« Une politique agricole qui mène aux suicides »

« Une politique agricole qui mène aux  suicides »

Jean-François Bouchevreau, président de Solidarité Paysans, et le philosophe Marc Crépon, appellent, dans une tribune au « Monde », à agir sur les causes de la crise agricole

 

 

 

Tribune.

 

 

En France, en 2015, il y a eu 605 suicides dans le monde agricole : 233 salariées et salariés, et 372 agriculteurs et agricultrices ont mis fin à leurs jours sans réaction à la hauteur des enjeux. Des chiffres qui montrent l’impasse du modèle de développement agricole industriel.

Nous qui accompagnons et défendons au quotidien des agriculteurs en difficulté, nous affirmons que ces paysannes et paysans ne sont pas des statistiques. Derrière chaque suicide, c’est une personne qui souffre et a perdu tout espoir. C’est une famille dont la vie est brisée, des enfants dont un des parents est parti pour toujours. Ces souffrances sont l’effet d’une violence insupportable faite aux paysannes et aux paysans que nous dénonçons.

Depuis 2019, avec l’immense succès du film Au nom de la terre, d’Edouard Bergeon, et la médiatisation du sujet, les politiques commencent à s’intéresser au suicide des paysans. Une mission parlementaire sur les difficultés en agriculture et la prévention du suicide a été confiée par le premier ministre au député Olivier Damaisin, qui a présenté son rapport en décembre 2020.

Ce rapport ne parle que de repérage, fichage, mentorat, communication, ignorant totalement les hommes, les femmes qui devraient être au centre d’un tel travail. A aucun moment il ne se questionne sur les causes de ce mal-être, contrairement aux sénateurs, Françoise Férat et Henri Cabanel, qui ont présenté le 17 mars, 64 recommandations, appelant l’Etat à se mobiliser, notamment sur la question cruciale de la faiblesse des revenus des agriculteurs.

Il faut revenir au sortir de la seconde guerre mondiale, et des lois d’orientation agricole de 1960-1962, pour comprendre les responsabilités.
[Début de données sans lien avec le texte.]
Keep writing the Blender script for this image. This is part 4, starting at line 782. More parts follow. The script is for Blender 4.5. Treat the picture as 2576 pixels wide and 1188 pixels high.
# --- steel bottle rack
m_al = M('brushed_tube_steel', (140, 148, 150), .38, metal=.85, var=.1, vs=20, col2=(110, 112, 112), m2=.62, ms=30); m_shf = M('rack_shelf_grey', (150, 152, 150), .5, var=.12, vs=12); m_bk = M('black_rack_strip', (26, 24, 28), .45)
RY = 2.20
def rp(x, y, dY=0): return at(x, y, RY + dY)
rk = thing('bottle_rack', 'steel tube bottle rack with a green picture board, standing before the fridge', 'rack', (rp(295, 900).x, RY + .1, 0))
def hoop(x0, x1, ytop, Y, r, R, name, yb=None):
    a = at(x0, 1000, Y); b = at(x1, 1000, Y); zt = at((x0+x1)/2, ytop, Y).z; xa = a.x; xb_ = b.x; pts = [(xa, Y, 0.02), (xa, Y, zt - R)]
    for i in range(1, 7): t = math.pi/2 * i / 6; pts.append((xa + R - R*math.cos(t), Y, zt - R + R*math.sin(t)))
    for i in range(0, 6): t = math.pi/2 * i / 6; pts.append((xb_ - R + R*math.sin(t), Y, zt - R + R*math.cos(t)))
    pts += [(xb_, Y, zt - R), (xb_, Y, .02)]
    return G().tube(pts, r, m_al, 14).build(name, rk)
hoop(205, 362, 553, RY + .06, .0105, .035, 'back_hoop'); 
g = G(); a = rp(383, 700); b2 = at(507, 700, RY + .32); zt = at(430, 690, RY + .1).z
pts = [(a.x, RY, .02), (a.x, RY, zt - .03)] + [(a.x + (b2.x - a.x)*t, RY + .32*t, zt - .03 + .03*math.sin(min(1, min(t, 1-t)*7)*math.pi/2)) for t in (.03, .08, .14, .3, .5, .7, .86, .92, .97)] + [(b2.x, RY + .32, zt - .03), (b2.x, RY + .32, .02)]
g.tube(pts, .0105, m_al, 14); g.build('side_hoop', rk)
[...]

Le pouvoir politique et ce que l’on appelait alors « la profession » (c’est-à-dire les organisations agricoles institutionnelles : syndicalisme majoritaire, coopération, mutualité sociale agricole et chambres d’agriculture) se sont mis d’accord sur la « modernisation de l’agriculture » ; « la profession » gérant le développement agricole, en accord avec le pouvoir politique.

En 1955, il y avait 2 307 000 exploitations agricolesen 2013 il en restait 451 606, soit une disparition de 1 855 394 exploitations. C’est un autre résultat de cette politique agricole cogérée, de concentration des moyens de production, de l’endettement, de la surcharge de travail, qui a installé le modèle industriel pour lequel l’emploi paysan est toujours la variable d’ajustement au fil des crises.